>>>

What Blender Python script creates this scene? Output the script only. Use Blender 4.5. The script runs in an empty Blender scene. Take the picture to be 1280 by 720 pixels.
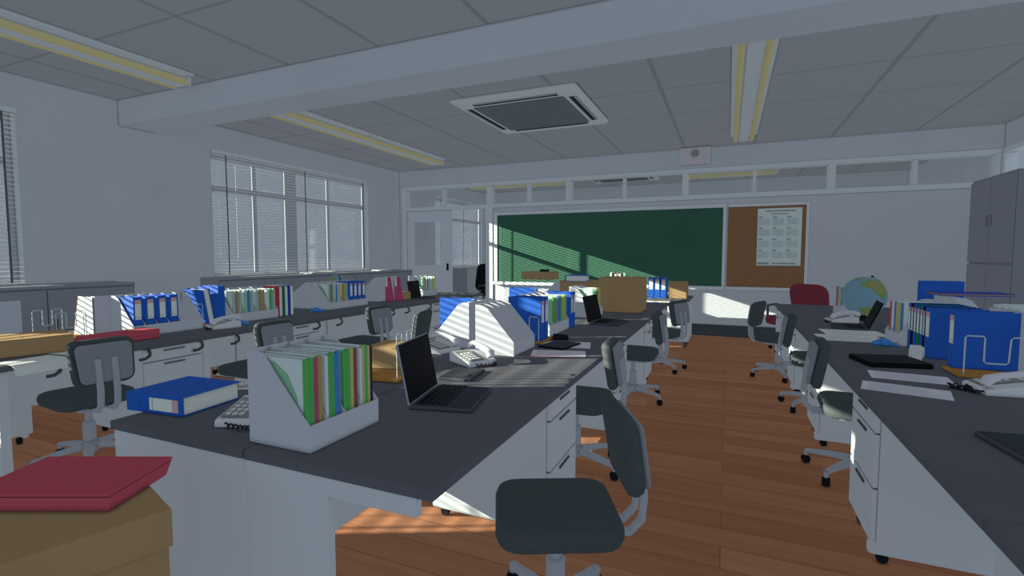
import bpy, bmesh, math, random
from mathutils import Vector, Matrix
random.seed(7)
S = bpy.context.scene
COL = S.collection
R = math.radians

# ------------------------------------------------------------------ camera, world, sun, exposure
cd = bpy.data.cameras.new('camera'); cam = bpy.data.objects.new('camera', cd); COL.objects.link(cam)
cd.sensor_fit = 'HORIZONTAL'; cd.sensor_width = 36; cd.lens = 36 * 623.54 / 1280
cd.clip_start = 0.02; cd.clip_end = 200
cam.location = (0, 0, 1.32); cam.rotation_euler = (R(90 - 3.71), 0, R(23.39))
S.camera = cam

AMB = (0.222, 0.262, 0.325)
w = bpy.data.worlds.new('sky'); S.world = w; w.use_nodes = True
bg = w.node_tree.nodes['Background']; bg.inputs[0].default_value = (*AMB, 1); bg.inputs[1].default_value = 1.0
w.light_settings.ao_factor = 0.235; w.light_settings.distance = 0.02
S.cycles.use_fast_gi = True; S.cycles.fast_gi_method = 'ADD'
S.cycles.max_bounces = 8; S.cycles.diffuse_bounces = 0
sl = bpy.data.lights.new('sun', 'SUN'); sl.energy = 16; sl.angle = R(0.34); sl.color = (1.0, 0.88, 0.64)
so = bpy.data.objects.new('sun', sl); COL.objects.link(so)
SUN_AZ, SUN_EL = R(25.2), R(15.6)     # the light travels towards +x and a little towards +y
sd = Vector((math.cos(SUN_AZ) * math.cos(SUN_EL), math.sin(SUN_AZ) * math.cos(SUN_EL), -math.sin(SUN_EL)))
so.rotation_euler = sd.to_track_quat('-Z', 'Y').to_euler(); so.location = (-12, -3, 6)
vs = S.view_settings
S.display_settings.display_device = 'sRGB'
vs.view_transform = 'Standard'; vs.look = 'None'; vs.gamma = 1; vs.exposure = 0; vs.use_curve_mapping = False

# ------------------------------------------------------------------ materials
MATS = {}
AMB_TINT = (.90, 1.05, 1.27)      # bluish cast of the ambient light, multiplied into the base colours
def cool(c): return tuple(min(.95, a * b) for a, b in zip(c, AMB_TINT))
def mat(name, col, rough=0.85, spec=0.12, metal=0.0, noise=0.0, nscale=6.0):
    if name in MATS: return MATS[name]
    col = cool(col)
    m = bpy.data.materials.new(name); m.use_nodes = True; nt = m.node_tree
    b = nt.nodes['Principled BSDF']
    b.inputs['Base Color'].default_value = (*col, 1); b.inputs['Roughness'].default_value = rough
    b.inputs['Specular IOR Level'].default_value = spec; b.inputs['Metallic'].default_value = metal
    if noise:
        tc = nt.nodes.new('ShaderNodeTexCoord'); n = nt.nodes.new('ShaderNodeTexNoise'); n.inputs['Scale'].default_value = nscale
        n.inputs['Detail'].default_value = 4
        r = nt.nodes.new('ShaderNodeValToRGB')
        r.color_ramp.elements[0].position = .3; r.color_ramp.elements[1].position = .7
        r.color_ramp.elements[0].color = (*[c * (1 - noise) for c in col], 1); r.color_ramp.elements[1].color = (*[min(1, c * (1 + noise)) for c in col], 1)
        nt.links.new(tc.outputs['Object'], n.inputs['Vector']); nt.links.new(n.outputs['Fac'], r.inputs[0]); nt.links.new(r.outputs[0], b.inputs['Base Color'])
    MATS[name] = m; return m

WALL = mat('wall_paint', (.66, .66, .645), noise=.02, nscale=1.5)
WHITE = mat('white_laminate', (.72, .71, .68))
TRIMW = mat('white_trim', (.80, .80, .78))
DTOP = mat('dark_desktop', (.145, .14, .148), rough=.75, noise=.03, nscale=3)
DARKSEAM = mat('dark_slot', (.12, .12, .13))
CABGREY = mat('cabinet_grey', (.33, .33, .34))
LOCKER = mat('locker_grey', (.34, .33, .345))
SKIRT = mat('dark_skirting', (.085, .10, .10))
BOARD = mat('chalkboard_green', (.055, .145, .09), noise=.06, nscale=.9)
CORK = mat('cork', (.36, .175, .08), noise=.08, nscale=40)
PAPER = mat('paper_white', (.86, .86, .86))
PAPERP = mat('paper_pinkish', (.80, .74, .78))
INK = mat('print_grey', (.36, .38, .42))
CARD = mat('cardboard', (.47, .295, .135), noise=.04, nscale=9)
WOODB = mat('rack_wood', (.50, .235, .06), noise=.08, nscale=12)
ORG = mat('file_box_grey', (.62, .62, .62))
BLUE = mat('binder_blue', (.028, .13, .52), rough=.6)
NAVY = mat('binder_blue_dark', (.035, .07, .42), rough=.6)
BLACKB = mat('binder_black', (.012, .012, .014))
GREENB = mat('binder_green', (.02, .2, .09))
REDB = mat('folder_red', (.62, .05, .06))
REDC = mat('case_red', (.62, .10, .125))
LAB = mat('label_paper', (.88, .90, .92)); LABP = mat('label_pink_band', (.78, .45, .42))
WIRE = mat('bare_wire', (.62, .63, .62), rough=.5, metal=.0)
PHONE = mat('phone_plastic', (.78, .76, .73)); PHONEG = mat('phone_grey', (.34, .34, .29)); CORD = mat('coil_cord', (.025, .025, .03))
LAPB = mat('laptop_black', (.008, .008, .009), rough=.6); LAPK = mat('laptop_dark', (.055, .06, .07)); LAPE = mat('laptop_edge', (.10, .105, .115)); LAPR = mat('laptop_rim', (.36, .37, .40))
CHAIRD = mat('chair_fabric_dark', (.088, .100, .096), noise=.05, nscale=60)
CHAIRS = mat('chair_shell_grey', (.30, .315, .315)); CHAIRM = mat('chair_metal_grey', (.47, .47, .48)); CASTER = mat('caster_black', (.015, .016, .02))
MAROON = mat('maroon_fabric', (.26, .048, .065), noise=.04, nscale=30)
TUBE = mat('lamp_tube_yellow', (.90, .75, .33))
PINKP = mat('speaker_beige', (.74, .66, .63))
ACW = mat('aircon_white', (.85, .84, .82)); ACG = mat('aircon_grille', (.24, .265, .25)); ACS = mat('aircon_slot', (.05, .055, .06))
SPINE = {k: mat('file_spine_' + k, c) for k, c in dict(green=(.12, .50, .12), pink=(.58, .09, .19), olive=(.48, .36, .10), white=(.78, .80, .82), blue=(.10, .27, .58),
         yellow=(.60, .55, .18), brown=(.30, .10, .07), black=(.04, .045, .07), tan=(.44, .30, .19), pale=(.42, .62, .45), red=(.70, .10, .08), salmon=(.72, .22, .16), lime=(.40, .62, .12)).items()}
FILEC = mat('clear_file_sheet', (.74, .83, .80)); FILEG = mat('file_green_curve', (.30, .60, .33))
TAPE = mat('blue_plastic', (.08, .30, .74), rough=.5)

def plain_glass():
    m = bpy.data.materials.new('window_glass'); m.use_nodes = True; nt = m.node_tree; nt.nodes.clear()
    o = nt.nodes.new('ShaderNodeOutputMaterial'); mx = nt.nodes.new('ShaderNodeMixShader'); t = nt.nodes.new('ShaderNodeBsdfTransparent'); g = nt.nodes.new('ShaderNodeBsdfGlossy')
    t.inputs[0].default_value = (.97, .98, .98, 1); g.inputs['Roughness'].default_value = .05; mx.inputs[0].default_value = .05
    nt.links.new(t.outputs[0], mx.inputs[1]); nt.links.new(g.outputs[0], mx.inputs[2]); nt.links.new(mx.outputs[0], o.inputs[0]); return m
GLASS = plain_glass()

def floor_mat():
    m = bpy.data.materials.new('wood_planks'); m.use_nodes = True; nt = m.node_tree; b = nt.nodes['Principled BSDF']
    b.inputs['Roughness'].default_value = .75; b.inputs['Specular IOR Level'].default_value = .1
    tc = nt.nodes.new('ShaderNodeTexCoord'); br = nt.nodes.new('ShaderNodeTexBrick')
    br.inputs['Scale'].default_value = 1; br.inputs['Brick Width'].default_value = 1.7; br.inputs['Row Height'].default_value = .17
    br.inputs['Mortar Size'].default_value = .004; br.inputs['Mortar Smooth'].default_value = .3; br.offset = .37; br.inputs['Bias'].default_value = 0
    br.inputs['Color1'].default_value = (*cool((.485, .198, .094)), 1); br.inputs['Color2'].default_value = (*cool((.61, .27, .134)), 1); br.inputs['Mortar'].default_value = (*cool((.40, .155, .072)), 1)
    mp = nt.nodes.new('ShaderNodeMapping'); mp.inputs['Scale'].default_value = (.5, 7, 1)
    n = nt.nodes.new('ShaderNodeTexNoise'); n.inputs['Scale'].default_value = 2.2; n.inputs['Detail'].default_value = 5
    mul = nt.nodes.new('ShaderNodeMixRGB'); mul.blend_type = 'MULTIPLY'; mul.inputs[0].default_value = .8
    rp = nt.nodes.new('ShaderNodeValToRGB'); rp.color_ramp.elements[0].position = .3; rp.color_ramp.elements[1].position = .72
    rp.color_ramp.elements[0].color = (.84, .83, .82, 1); rp.color_ramp.elements[1].color = (1.10, 1.10, 1.10, 1)
    L = nt.links.new
    L(tc.outputs['Object'], br.inputs['Vector']); L(tc.outputs['Object'], mp.inputs[0]); L(mp.outputs[0], n.inputs['Vector']); L(n.outputs['Fac'], rp.inputs[0])
    L(br.outputs['Color'], mul.inputs[1]); L(rp.outputs[0], mul.inputs[2]); L(mul.outputs[0], b.inputs['Base Color']); return m
FLOOR = floor_mat()

def ceil_mat():
    m = bpy.data.materials.new('ceiling_panels'); m.use_nodes = True; nt = m.node_tree; b = nt.nodes['Principled BSDF']
    b.inputs['Roughness'].default_value = .95; b.inputs['Specular IOR Level'].default_value = .05
    tc = nt.nodes.new('ShaderNodeTexCoord'); sep = nt.nodes.new('ShaderNodeSeparateXYZ'); nt.links.new(tc.outputs['Object'], sep.inputs[0])
    def line(out, off, pitch, half):
        a = nt.nodes.new('ShaderNodeMath'); a.operation = 'SUBTRACT'; a.inputs[1].default_value = off; nt.links.new(out, a.inputs[0])
        p = nt.nodes.new('ShaderNodeMath'); p.operation = 'PINGPONG'; p.inputs[1].default_value = pitch / 2; nt.links.new(a.outputs[0], p.inputs[0])
        l = nt.nodes.new('ShaderNodeMath'); l.operation = 'LESS_THAN'; l.inputs[1].default_value = half; nt.links.new(p.outputs[0], l.inputs[0]); return l
    lx = line(sep.outputs[0], -.70, 1.026, .021); ly = line(sep.outputs[1], 2.5, 1.032, .012)
    mx = nt.nodes.new('ShaderNodeMath'); mx.operation = 'MAXIMUM'; nt.links.new(lx.outputs[0], mx.inputs[0]); nt.links.new(ly.outputs[0], mx.inputs[1])
    c = nt.nodes.new('ShaderNodeMixRGB'); c.inputs[1].default_value = (*cool((.535, .515, .485)), 1); c.inputs[2].default_value = (*cool((.41, .40, .375)), 1)
    nt.links.new(mx.outputs[0], c.inputs[0]); nt.links.new(c.outputs[0], b.inputs['Base Color']); return m
CEIL = ceil_mat()

def globe_mat():
    m = bpy.data.materials.new('globe_map'); m.use_nodes = True; nt = m.node_tree; b = nt.nodes['Principled BSDF']
    b.inputs['Roughness'].default_value = .6; b.inputs['Specular IOR Level'].default_value = .15
    tc = nt.nodes.new('ShaderNodeTexCoord'); n = nt.nodes.new('ShaderNodeTexNoise'); n.inputs['Scale'].default_value = 4.2; n.inputs['Detail'].default_value = 3
    mp = nt.nodes.new('ShaderNodeMapping'); mp.inputs['Location'].default_value = (.35, .9, .1)
    rp = nt.nodes.new('ShaderNodeValToRGB'); e = rp.color_ramp.elements
    e[0].position = 0; e[0].color = (.20, .42, .62, 1); e[1].position = .54; e[1].color = (.24, .46, .63, 1)
    for p, c in ((.56, (.24, .40, .16, 1)), (.64, (.33, .40, .17, 1)), (.72, (.45, .36, .22, 1))):
        k = e.new(p); k.color = c
    nt.links.new(tc.outputs['Object'], mp.inputs[0]); nt.links.new(mp.outputs[0], n.inputs['Vector']); nt.links.new(n.outputs['Fac'], rp.inputs[0]); nt.links.new(rp.outputs[0], b.inputs['Base Color']); return m
GLOBE = globe_mat()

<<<

◆ Work to be completed ◆
Restate exactly, please, only the lines between the start of the data and the line containing "R = math.radians", both ends included, skipping the pictures.

◆ Solution ◆
What Blender Python script creates this scene? Output the script only. Use Blender 4.5. The script runs in an empty Blender scene. Take the picture to be 1280 by 720 pixels.
import bpy, bmesh, math, random
from mathutils import Vector, Matrix
random.seed(7)
S = bpy.context.scene
COL = S.collection
R = math.radians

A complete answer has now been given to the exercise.